Source: many years of carrying a weapon in a professional capacity.
I certainly don't expect I'll be able to address this from someone confidently bragging about years of "professional" experience carrying an unchambered weapon as the only right way to do it on the street, so hopefully you can find a class with someone with a background you respect so it will go through your brain.
Regardless, depending on the situation and specifically in the USAF, you are ordered to either carry with a round in the chamber or not, and you'd damned well follow those orders.
It's beside the point, but I imagine, based on my own first hand experience, that USAF Security Forces typically carry without a round in the chamber, in most situations. I did Weapons Courier duty and I was ordered to carry a round in the chamber and be "locked and loaded" at all times.
Marine Corps order for MP and armed guard standard is round in chamber, weapon on safe, slide forward, hammer down. It stands to reason that is the standard case for all military LEO.
All that to say, anyone who says you shouldn't have a round in chamber is living in a fantasy world.

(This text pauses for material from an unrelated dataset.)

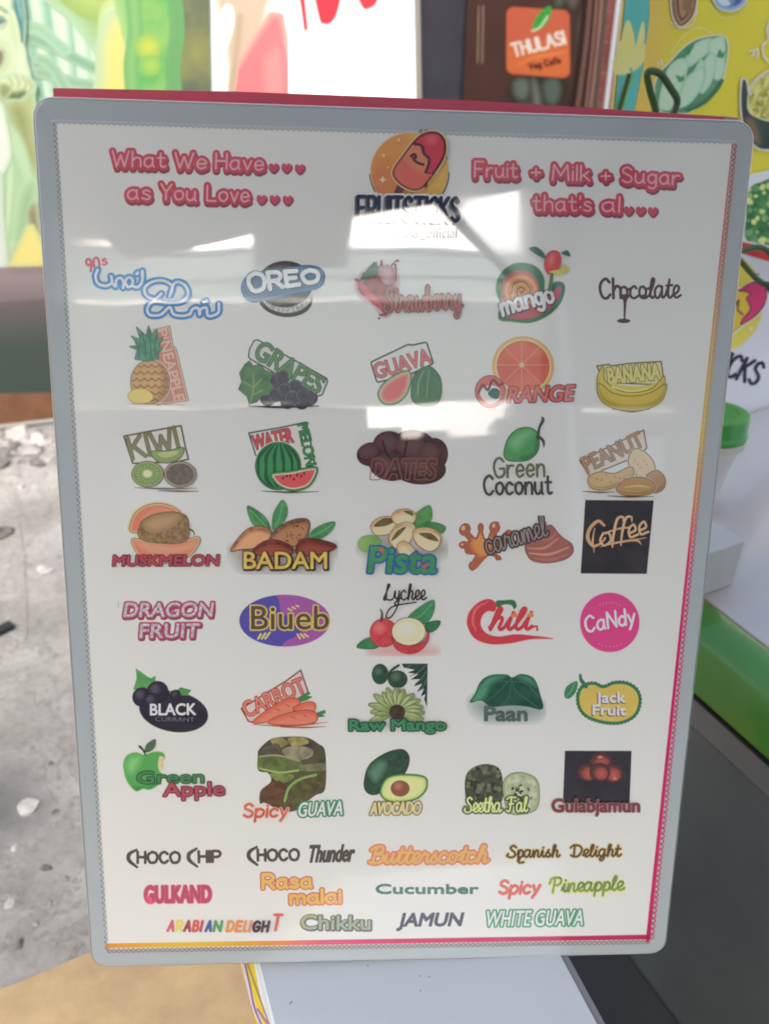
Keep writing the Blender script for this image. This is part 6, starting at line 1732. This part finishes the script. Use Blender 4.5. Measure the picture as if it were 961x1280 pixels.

That was historically a very common military rule, and AFAIK it's still common worldwide, just not in US.
IDF is particularly famous for having empty chamber as the standard protocol, which is why this is often colloquially known as "Israeli carry". And you can say a lot of things about IDF, but one thing for sure: they have operational experience.
Disclaimer: I was not SF. I was merely surrounded by them in a very high security environment. :-)
I feel that the safety versus response time trade off is worth it for me. It could be from my military background, but for me a negligent discharge is one of the worst things I could possibly do with a firearm. I was also raised to never trust a safety and unload my gun when crossing fence lines while hunting.
But does it seem a little weird that the two events coincided?
It's not occasional. If you carry AIWB (appendix inside the waistband, a common position), it's routinely pointing at your own leg (and other anatomy) as you move around.
It does strike me as a bit odd to hand a holstered gun to someone while pointing it at them -- as a matter of politeness, if nothing else. But there are other incidents where a P320 is said to have discharged into the leg of someone carrying it in a holster.